30.1.09

Stagecoach... coast to coast


I've been meaning to watch Stagecoach for some time now, seeing as it is number 63 of AFI's 100 greatest films and one of 12 films the Vatican has labeled as art. Many have told me that this film contained one of John Wayne's better performances and, more than that, the best direction by John Ford. With that said I had very high expectations and, after the sowing, the film fell a little short all thanks to John Wayne.

I have never been a huge John Wayne fan. He reminds me of a western style Steven Segal, who I feel is more of a joke than an actor. Wayne's acting consistently falls flat with his emotions seeming nonexistent rather than intense or sorrowful. Take for instance his first appearance in the coach. Doc asks him "What became of the boy whose arm I fixed" to which Ringo (Wayne) replies "He was murdered." The scene then goes on to display each character in the coach looking down in a state of sorrow and then the camera move to Wayne who shows no sense of remorse or sadness but instead looks vacantly toward the floor as if searching for a quarter. If any have seen the movie Righteous Kill in recent months, John Leguizamo puts on the same performance in a bar scene with Al Pacino and Donnie Wahlburg. Each character should be in a state of empathy and Pacino, in his greatness, and Wahlburg, an actor I respect after his performances in the Band of Brothers mini-series, do so effortlessly but Leguizamo looks downright confused. That best illustrates how Wayne preformed throughout the whole movie; confused. Even when he is displaying his love and admiration to Dallas he just seems to speak the same way he spoke about the Plummer Brothers, which should be the exact opposite.

As far as the supporting cast, I felt their performances were what they needed to be and the characters themselves were nothing short of amazing. In the western genre there are usually 3 characters: an actor who has a comedic performance, a damsel in distress, and a gentleman. Those three characters are usually needed to make a western great (the exception is The Good, the Bad, and the Ugly which lacked a lead female role). Stagecoach takes that idea one step further and splits those three roles into six different characters with Doc and Curley being the comedians, Lucy and, to a lesser extent, Dallas as the damsels in distress, and Hatfield and Curley being the gentlemen. What makes Wayne's supporting cast really come alive is how these stereotypical characters are laced with social prejudice transform and "show their true colors." Dallas is a lady of "ill repute", Hatfield is a southern gambler, Dr. Boone is a drunkard, and the Ringo Kid (Wayne) is an outlaw. They lose their stereotypical titles and are looked down upon by the nobler, civilized people such as Lucy. As the characters progress with their journey they lose their titles and enter into a "state of nature" where morality and social standing is nullified. And through great plot devices we find that, by the end of the movie, those who are seen as "lower class" have saved the lives of the upper class and become "heroes".

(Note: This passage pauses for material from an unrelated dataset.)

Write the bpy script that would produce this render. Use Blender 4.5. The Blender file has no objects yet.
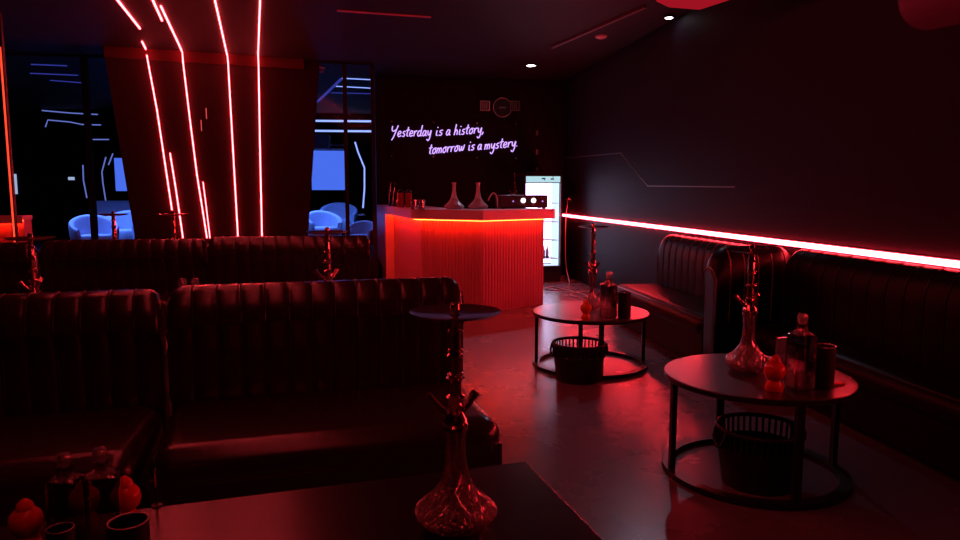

* Returning to John Wayne for a moment; did anyone else feel that Han Solo vibe from Ringo the Kid? The similarities seem uncanny; both the Rouge outlaws with bounties on their heads, both with hearts of gold, both save the "fair maidens," both godly with a gun, both strikingly handsome. I couldn't help but point that out*

I am not a directing aficionado and know almost nothing about camera angles and such, but I have watched some of the great modern directors (Jackson, Spielberg, Scorsese, Ford Coppola, Eastwood, Tarantino, and Cameron to name a few) and its fairly obvious that Ford was of great influence to them. The scenes of wide shots of monument valley with the contrasting small stagecoach are almost poetic. It is eerie how similar this movie is shot in comparison to Cameron's Titanic where we are presented with the almost closet like living quarters of the Irish immigrants as compared to the ominous Atlantic ocean the ship is voyaging on. Without the progressive and talented directing skills of Ford, I don't think that many of the subtle nuisances of film we take for granted would exist.

Closing Statement:

In the end I give Stagecoach a 9.0 out of 10.0, the deduction coming from Wayne's dry and flat performance. It must noted that this film should be seen by all in order to appreciate the work of film makers today. An article by Matthew Bernstein claims that Orson Wells watched this movie "forty times in preparation for Citizen Kane," a film considered by the American Film Institute as the greatest movie of all time. With that being said, this movie must be seen by any film lover.


1 comment:

  1. Very good point about Han Solo being a kind of western hero. That's definitely true, and remember that Lucas was obsessed with those old-fashioned movie serials he grew up with.

    I really like your reviews. I'd like to see how they expand and develop when you've had some practice, through the semester, of analyzing the cinematic elements.